• _TASK TO CARRY OUT_
Count lines holding the string "Python" in the data that follows. Reply with one number only.

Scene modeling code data
<<<<

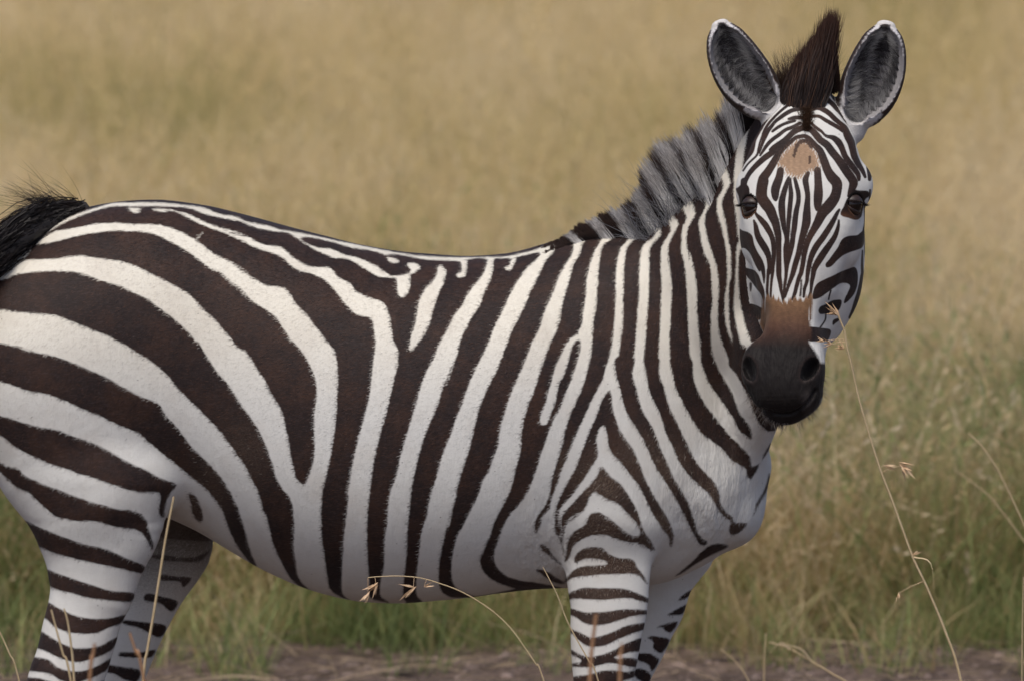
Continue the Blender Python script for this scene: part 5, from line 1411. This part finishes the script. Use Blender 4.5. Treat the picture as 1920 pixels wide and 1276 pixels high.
def tube(P, r, seg=6):
    P = np.asarray(P); n = len(P); T = np.gradient(P, axis=0); T /= np.linalg.norm(T, axis=1)[:, None]
    A = np.cross(T, (0, 1, .1)); A /= np.linalg.norm(A, axis=1)[:, None]; B = np.cross(T, A)
    ph = np.linspace(0, 2 * math.pi, seg, endpoint=False)
    V = (P[:, None] + A[:, None] * (np.cos(ph)[None, :, None] * r[:, None, None]) + B[:, None] * (np.sin(ph)[None, :, None] * r[:, None, None])).reshape(-1, 3)
    F = [(i * seg + j, i * seg + (j + 1) % seg, (i + 1) * seg + (j + 1) % seg, (i + 1) * seg + j) for i in range(n - 1) for j in range(seg)]
    return V, F

def head_mesh(p, d, size, awns, seed):
    """a few pointed husks with bristles, spread along direction d"""
    r_ = np.random.default_rng(seed); V, F = [], []
    d = nrm(d)
    for k in range(awns):
        s = nrm(r_.normal(0, 1, 3)); ax = nrm(d + s * r_.uniform(.25, .75)); c = p + d * size * r_.uniform(-.25, .2)
        ln_ = size * r_.uniform(.45, 1.0); w = size * .062
        u_ = nrm(np.cross(ax, s + .1)); v_ = np.cross(ax, u_)
        o = len(V)
        V += [c, c + ax * ln_ * .35 + u_ * w, c + ax * ln_ * .35 - u_ * w * .6 + v_ * w, c + ax * ln_ * .35 - u_ * w * .6 - v_ * w, c + ax * ln_]
        F += [(o, o + 1, o + 2), (o, o + 2, o + 3), (o, o + 3, o + 1), (o + 4, o + 2, o + 1), (o + 4, o + 3, o + 2), (o + 4, o + 1, o + 3)]
    return V, F

def stalk(name, label, pts, y, width, mat=STALK, heads=(), leaves=(), group=None, cat='grass stalk', foot=True):
    """pts: photo positions from the foot upwards (px, py); y: distance; heads: (px, py, dx, dy, size, awns)"""
    yy = np.linspace(y[0], y[1], len(pts)) if isinstance(y, tuple) else np.full(len(pts), y)
    P = [U(a, b, c) for (a, b), c in zip(pts, yy)]
    if foot and P[0][2] > .02:                               # down to the soil below the frame
        d = P[0] - P[min(2, len(P) - 1)]; k = P[0][2]
        q = P[0] + np.array([d[0] / (abs(d[2]) + 1e-6) * k * .55, 0, -k - .02])
        P = [q, (q + P[0]) / 2 + np.array([d[0] * .08, 0, 0])] + P
    P = catmull(P, len(P) * 6)
    r = np.linspace(width, width * .6, len(P)) / 2000
    root = bpy.data.objects.new(name, None); COL.objects.link(root); root.location = tuple(P[0]); root.empty_display_size = .05
    off = P[0].copy()
    V, F = tube(P - off, r)
    mesh_obj('stem', V, F, mat, root)
    for i, (a, b, dx, dy, sz, aw) in enumerate(heads):
        c = U(a, b, yy[-1]); near_ = P[np.linalg.norm(P[:, [0, 2]] - c[[0, 2]], axis=1).argmin()]
        c[1] = near_[1]
        dv = nrm((dx, -.15, -dy))
        V, F = head_mesh(c - off, dv, sz / 1000, aw, i + len(label))
        if np.linalg.norm(c - near_) > .004:
            tv, tf = tube([near_ - off, (near_ + c) / 2 - off + [0, 0, .002], c - off], np.array([.0006, .0005, .0004]), 4)
            o = len(V); V = list(V) + [tuple(q) for q in tv]; F = list(F) + [tuple(i_ + o for i_ in f) for f in tf]
        mesh_obj('seed_head', V, F, HEADM, root, smooth=False)
    for (a0, b0, a1, b1, a2, b2, w) in leaves:
        c = np.array([U(a0, b0, yy[-1]), U(a1, b1, yy[-1] - .02), U(a2, b2, yy[-1] - .05)])
        c[0] = P[np.linalg.norm(P[:, [0, 2]] - c[0][[0, 2]], axis=1).argmin()]
        c = catmull(c, 9); t = np.linspace(0, 1, 9); ww = w / 2000 * (1 - t ** 1.5)
        sd_ = np.array([.3, .5, .8])
        V = np.vstack([c - off - sd_ * ww[:, None], c - off + sd_ * ww[:, None]])
        mesh_obj('leaf', V, [(i, i + 1, i + 10, i + 9) for i in range(8)], mat, root)
    return tag(root, label, cat, group)

stalk('grass_stalk', 'long pale grass stalk rising beside the muzzle with seed heads touching the cheek',
      [(1802, 1276), (1775, 1190), (1740, 1105), (1712, 1045), (1690, 985), (1668, 925), (1650, 878), (1630, 815), (1610, 745), (1598, 690), (1588, 650), (1583, 620), (1572, 592)], -.62, 5.4,
      heads=[(1570, 590, -.7, -.6, 34, 12), (1582, 652, -.9, -.25, 22, 8), (1560, 645, -1, -.2, 26, 6), (1544, 640, -1, -.3, 18, 5), (1690, 872, .5, .5, 36, 12), (1662, 872, .9, .2, 24, 6), (1712, 1040, .4, -.3, 22, 6), (1684, 1112, -.1, 1, 20, 6)],
      leaves=[(1601, 690, 1603, 678, 1606, 665, 3), (1712, 1040, 1745, 1055, 1752, 1120, 2.5)])
stalk('grass_stalk', 'thick pale straw stalk crossing in front of the hind legs',
      [(268, 1276), (276, 1220), (288, 1150), (300, 1075), (312, 1000), (326, 930)], -1.4, 6)
stalk('grass_stalk', 'arching straw stalk with drooping seed heads in front of the belly',
      [(1020, 1276), (1005, 1245), (985, 1215), (960, 1180), (930, 1150), (895, 1125), (860, 1106), (825, 1093), (790, 1083), (750, 1079), (712, 1080), (690, 1082)], -.75, 2.8,
      heads=[(705, 1095, -.6, .7, 34, 9), (690, 1112, -.6, .8, 30, 6), (775, 1102, -.8, .5, 34, 9), (795, 1100, .9, -.2, 20, 5)])
stalk('grass_stalk', 'slender stalk leaning past the left edge of the near foreleg',
      [(1122, 1276), (1105, 1240), (1080, 1195), (1062, 1160), (1045, 1115), (1030, 1085), (1018, 1062)], -.7, 2.9)
for lb, pts, y, w, m_ in (
    ('rusty out of focus stalk standing in front of the near foreleg', [(1106, 1276), (1110, 1215), (1118, 1150)], -3.2, 8, RUST),
    ('faint rusty stalk before the right side of the near foreleg', [(1162, 1276), (1163, 1235), (1166, 1205)], -3.4, 7, RUST),
    ('curved yellow stalk before the near hind leg, left of its pair', [(133, 1276), (118, 1225), (106, 1180), (96, 1142)], -1.6, 5, STALK),
    ('curved yellow stalk before the near hind leg, right of its pair', [(139, 1276), (134, 1215), (127, 1165), (120, 1140)], -1.6, 5, STALK),
    ('short rusty stalk before the front of the near hind leg', [(168, 1276), (173, 1235), (178, 1205)], -3.0, 7, RUST),
    ('reddish leaning stalk between the two hind legs', [(268, 1262), (256, 1225), (243, 1185)], -2.6, 6, RUST),
    ('thin leaning stalk at the bottom left corner, left of the hind leg', [(36, 1276), (18, 1225), (0, 1185), (-20, 1140)], -.9, 4, STALK),
    ('tall bare stalk curving down at the right edge of the view', [(1990, 1120), (1935, 1015), (1900, 940), (1870, 880), (1840, 835), (1815, 812)], 1.6, 5, STALK),
    ('thin upright stalk at the lower right edge of the view', [(1916, 1276), (1917, 1180), (1919, 1080)], .4, 4, STALK),
    ('short stalk with a bent tip standing right of the far foreleg', [(1433, 1260), (1434, 1220), (1436, 1186)], 2.2, 4, STALK),
    ('fine stalk bending over the soil right of the far foreleg', [(1404, 1276), (1380, 1240), (1350, 1215)], 2.4, 4, STALK),
    ('pale stalk slanting across the right side grass below the seed heads', [(1965, 1075), (1925, 1020), (1880, 960), (1850, 925), (1790, 880)], 2.6, 4, STALK),
):
    stalk('grass_stalk', lb, pts, y, w, m_)
stalk('withered_leaf_stem', 'withered pale stem with curled leaves low at the right of the foreground',
      [(1600, 1290), (1560, 1262), (1520, 1238), (1480, 1215), (1442, 1203)], 2.0, 5, STALK,
      leaves=[(1480, 1215, 1462, 1205, 1438, 1230, 8), (1520, 1238, 1500, 1215, 1455, 1204, 7)])
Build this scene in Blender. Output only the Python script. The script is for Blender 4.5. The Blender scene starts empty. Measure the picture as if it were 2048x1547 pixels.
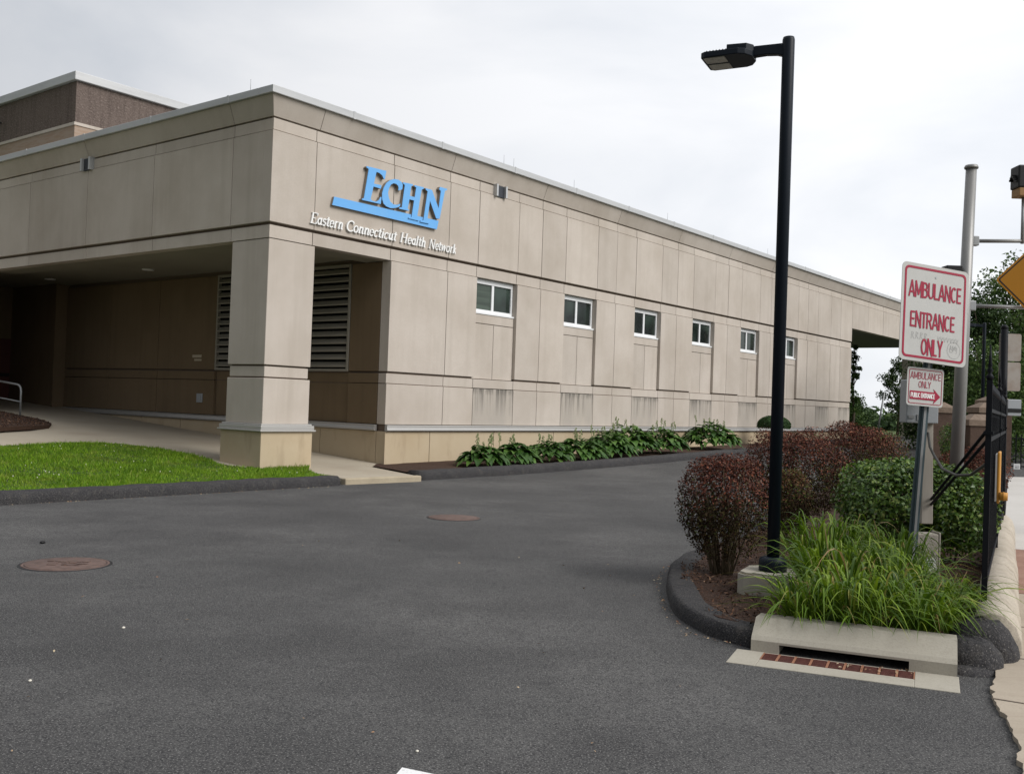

>>>>

• _SOLUTION FOR THIS PROBLEM_
2